3. Beyond Prediction
One of Lepore’s major critiques in “The Disruption Machine” is how poorly Christensen’s model predicts business success or failure due to disruptive innovation.  Similarly, in the Cannes session, Chuck Porter observed how our White Paper about his agency’s creative work amounted to “backfilling” explanations for earlier strategic and creative work that may not be practically useful going forward.  Any prediction or forecasting for an increasingly uncertain future is obviously challenging.  Yet predicting the future is not the only standard or purpose for analyzing and modeling the past.  Even more, as Lepore herself allows (in quoting a recent New York Times report on innovation), “disruption is a predictable pattern across many industries” – patterns being a matter of deeper understanding and far different from concrete predictions about future performance at specific firms.

4. Models and Theories – and Learning
The distinction is essential.  As an educator who uses historical cases and models, my priority is often to connect particular examples to wider patterns.  However, the purpose in doing so is not the connections themselves but to help build individuals’ capacities for effective analysis and action.  Those capacities are enabled by learning multiple examples and experiences, models and patterns, and developing the discernment and agility to use them, as appropriate, to make sense of different situations and contexts.  Models and theories, like that of disruptive innovation, are always only potential means for conducting analyses.  Rather than ends in themselves, we should look to them to help us improve our thinking, sharpen frames of reference, and ultimately serve as aids to better understanding, decisions, and problem-solving. 


Friday, July 4, 2014

Review of 'Collective Genius: The Art and Practice of Leading Innovation,' by Linda A. Hill, Greg Brandeau, Emily Truelove & Kent Lineback (Boston: Harvard Business Review Press, 2014)

The Introduction to Collective Genius: The Art and Practice of Leading Innovation calls for a different kind of leader who creates organizations both willing and able to innovate.  From that innocuous opening, this new study quickly moves to engage the challenges and complexities confronting those wanting to enable innovation.  Much of the complexity is captured in six paradoxes – from “support” and “confrontation” to “bottom up” and “top down” – that create ongoing tension.  These are then summarized in a “fundamental paradox” between “unleashing” and “harnessing” the talents in an organization.  Through the dozen case studies that follow, these paradoxes demonstrate not only the potential of different kinds of leaders but the value of different kinds of thinking about leadership in fostering and driving innovation.

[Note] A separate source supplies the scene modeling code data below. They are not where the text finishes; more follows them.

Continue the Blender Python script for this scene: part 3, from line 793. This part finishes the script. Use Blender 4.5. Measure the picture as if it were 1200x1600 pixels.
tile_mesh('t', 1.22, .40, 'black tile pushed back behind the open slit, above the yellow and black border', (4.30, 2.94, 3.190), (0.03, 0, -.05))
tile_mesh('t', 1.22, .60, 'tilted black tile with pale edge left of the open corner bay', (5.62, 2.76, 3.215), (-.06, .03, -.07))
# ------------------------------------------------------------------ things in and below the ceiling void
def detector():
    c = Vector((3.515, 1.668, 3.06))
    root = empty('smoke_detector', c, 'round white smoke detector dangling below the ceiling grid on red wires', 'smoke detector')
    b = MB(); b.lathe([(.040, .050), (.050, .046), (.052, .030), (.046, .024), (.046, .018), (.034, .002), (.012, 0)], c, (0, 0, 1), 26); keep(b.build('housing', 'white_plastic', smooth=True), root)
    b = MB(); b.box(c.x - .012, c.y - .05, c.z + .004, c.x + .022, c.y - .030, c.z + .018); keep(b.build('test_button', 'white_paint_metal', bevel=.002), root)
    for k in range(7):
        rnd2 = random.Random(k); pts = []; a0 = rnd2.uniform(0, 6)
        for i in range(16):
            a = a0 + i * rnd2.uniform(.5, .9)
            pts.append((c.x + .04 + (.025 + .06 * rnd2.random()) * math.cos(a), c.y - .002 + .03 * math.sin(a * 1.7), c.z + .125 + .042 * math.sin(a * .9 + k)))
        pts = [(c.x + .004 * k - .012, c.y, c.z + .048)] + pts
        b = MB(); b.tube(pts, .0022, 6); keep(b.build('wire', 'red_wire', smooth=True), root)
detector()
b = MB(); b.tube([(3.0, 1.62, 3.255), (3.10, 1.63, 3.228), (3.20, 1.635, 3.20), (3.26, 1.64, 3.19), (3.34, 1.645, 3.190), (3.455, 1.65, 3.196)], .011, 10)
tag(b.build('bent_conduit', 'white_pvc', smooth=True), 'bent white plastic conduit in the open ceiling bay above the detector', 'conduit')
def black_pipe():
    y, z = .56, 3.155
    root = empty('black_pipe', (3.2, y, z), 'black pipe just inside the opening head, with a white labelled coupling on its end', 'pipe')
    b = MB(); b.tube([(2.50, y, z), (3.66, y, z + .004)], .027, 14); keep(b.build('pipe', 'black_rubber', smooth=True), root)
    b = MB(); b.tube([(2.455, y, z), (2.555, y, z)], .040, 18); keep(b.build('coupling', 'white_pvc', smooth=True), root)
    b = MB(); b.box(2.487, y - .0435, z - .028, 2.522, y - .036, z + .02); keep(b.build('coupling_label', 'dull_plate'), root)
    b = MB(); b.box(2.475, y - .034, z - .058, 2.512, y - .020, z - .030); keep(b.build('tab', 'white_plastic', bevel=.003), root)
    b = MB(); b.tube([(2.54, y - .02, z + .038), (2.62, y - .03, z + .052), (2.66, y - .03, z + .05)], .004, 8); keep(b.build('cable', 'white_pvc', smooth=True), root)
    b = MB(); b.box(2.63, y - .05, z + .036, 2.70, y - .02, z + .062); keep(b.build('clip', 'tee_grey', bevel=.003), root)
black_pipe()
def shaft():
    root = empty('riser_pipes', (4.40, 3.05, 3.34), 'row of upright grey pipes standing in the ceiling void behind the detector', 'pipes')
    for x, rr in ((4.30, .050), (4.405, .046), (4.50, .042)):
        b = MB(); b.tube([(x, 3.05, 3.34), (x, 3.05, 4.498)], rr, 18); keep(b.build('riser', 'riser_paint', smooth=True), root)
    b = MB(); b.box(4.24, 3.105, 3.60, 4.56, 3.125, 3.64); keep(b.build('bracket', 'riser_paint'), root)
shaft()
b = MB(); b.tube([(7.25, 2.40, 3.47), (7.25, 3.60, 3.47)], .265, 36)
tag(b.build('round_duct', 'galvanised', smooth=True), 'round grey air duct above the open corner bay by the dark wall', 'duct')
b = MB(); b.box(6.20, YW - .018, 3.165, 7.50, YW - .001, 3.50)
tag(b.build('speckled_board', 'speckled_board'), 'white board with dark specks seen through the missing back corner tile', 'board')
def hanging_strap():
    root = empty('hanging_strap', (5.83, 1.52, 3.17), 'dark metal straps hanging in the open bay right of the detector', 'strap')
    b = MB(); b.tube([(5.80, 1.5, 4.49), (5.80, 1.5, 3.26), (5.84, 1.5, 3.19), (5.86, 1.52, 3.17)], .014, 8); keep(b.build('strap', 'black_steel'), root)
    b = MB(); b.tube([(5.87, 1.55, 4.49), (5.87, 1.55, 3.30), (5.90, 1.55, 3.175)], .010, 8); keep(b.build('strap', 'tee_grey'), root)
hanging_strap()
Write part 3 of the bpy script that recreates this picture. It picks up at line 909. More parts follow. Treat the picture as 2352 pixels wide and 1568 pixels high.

In less capable hands, such a reliance on paradoxes or tensions in describing leadership might reflect indecisive or incomplete analysis.  For Linda A. Hill, Greg Brandeau, Emily Truelove, and Kent Lineback, it instead conveys with evidence and assurance the complicated realities of new organizational forms and behaviors.  In fact, despite its presentation of a series of individual leaders, the book establishes a category of its own that yokes together the best of conventional analyses of leadership and innovation.  The result is an invaluable guide to enabling collaboration and collective behavior at a time when innovation and creative problem-solving are increasingly the norm.

The first major section of Collective Genius addresses how leaders create a willingness to do the hard work of innovation.  There are three major challenges here:
  • Purpose: Why we exist
  • Shared Values: What we agree is important
  • Rules of Engagement: How we interact with each other and think about problems
Defining these elements helps to create a context in which others can innovate.  Looking at Volkswagen and Pentagram, the design agency, the authors offer practical instances of encouraging risk-taking, trying new ideas, and building solutions together to form a greater sense of community.

The second major section takes on how leaders can create the ability to do the hard work of innovation.  It is also defined in three aspects: 
  • Creative Abrasion: The ability to generate ideas through discourse and debate
  • Creative Agility: The ability to test and experiment through quick pursuit, reflection and adjustment
  • Creative Resolution: The ability to make integrative decisions that combine disparate or even opposing ideas
Together, these organizational skills correspond to the major elements of the innovation process – collaboration, decision-based learning, and integrative decision-making.  Tracking efforts at Pixar, eBay in Germany, and Google, the authors offer examples of how practically these skills can be operationalized and also integrated with each other.  

Amidst all the discussion of innovation processes and organizational behavior, how exactly do leaders fit here?  They may be visionaries – but don’t have to be.  Even if they are, they don’t hold forth and inspire from the mountaintop.  Instead, the role of the leader is re-cast again and again in these pages.  Vineet Nayer, of HCL, is a “social architect”; Larry Smarr of Calit2, “a dot-connector extraordinaire”; and managers at Google, according to then CEO Eric Schmidt, “aggregators of viewpoints, not dictators of decisions.”  What is consistent in Collective Genius is that traditional formal authority gives way to nimble orchestration, informal facilitation, and contributions to community-building.

The real hero for Hill and her co-authors, as a result, is less the individual than the innovation eco-system.  Successful leaders, they conclude, work to create innovation environments “in which the unique slices of genius in their organization are rendered into a single work of collective genius.” Moreover, and this is ultimately the book's most illuminating lesson, that collective genius not only yields more sustainable innovation but transforms leadership itself.